Among other things, members are working to make Amish aware of Pennsylvania's, mandatory reporting law, which is binding on all schools, including Amish ones, and includes a strict requirement for training by certified instructors.

Lancaster's Amish and Old Order Mennonites have an organization, Conservative Crisis Intervention, tasked with responding to sexual abuse cases and working with law enforcement and child protective services. Critics inside and outside the Amish say CCI works to discourage victims from pressing charges and to keep outside agencies from being informed or taking action.

Part of the task force's credibility this time around comes from not working with CCI, said task force member Scott MacDerment, a retired county officer who worked 20 years in the sexual offender unit.

For decades, outside agencies have tended to defer to Amish leaders and to the Amish commitment to live apart from mainstream society. That has deprived victims from the equal protection of the law, Crockett said, citing an Amish man who told her: "We want to be treated like citizens."

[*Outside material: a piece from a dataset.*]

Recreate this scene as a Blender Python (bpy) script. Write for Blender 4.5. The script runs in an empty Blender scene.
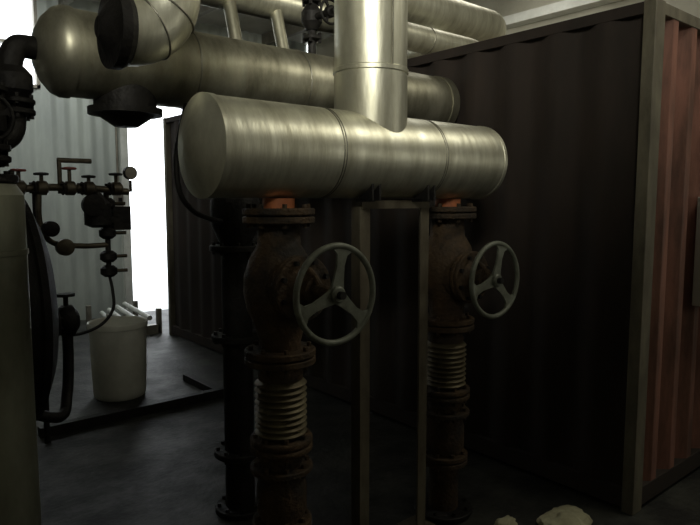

Lizzie Hershberger, a former Swarzentruber Amish community member who was ostracized for pursuing charges against her rapist, moderated the forum. She now lives in Filmer County, Minnesota, where she leads a nonprofit, Voices of Hope, for abused women.

The local sheriff has approached her about starting a sexual abuse task force. She said it was inspiring to hear about Lancaster County's efforts: "I got so many ideas that I want to take home to my community."

Task force members stressed that the goal isn't to impose change on Plain Sect communities, but to support organic reform efforts. Solutions imposed from the outside would be superficial and wouldn't take root, MacDerment said.

It doesn't really matter what I think they need," he said. "It's what they think they need. ... It's going to be their solutions to their ongoing issues and problems. They have to decide."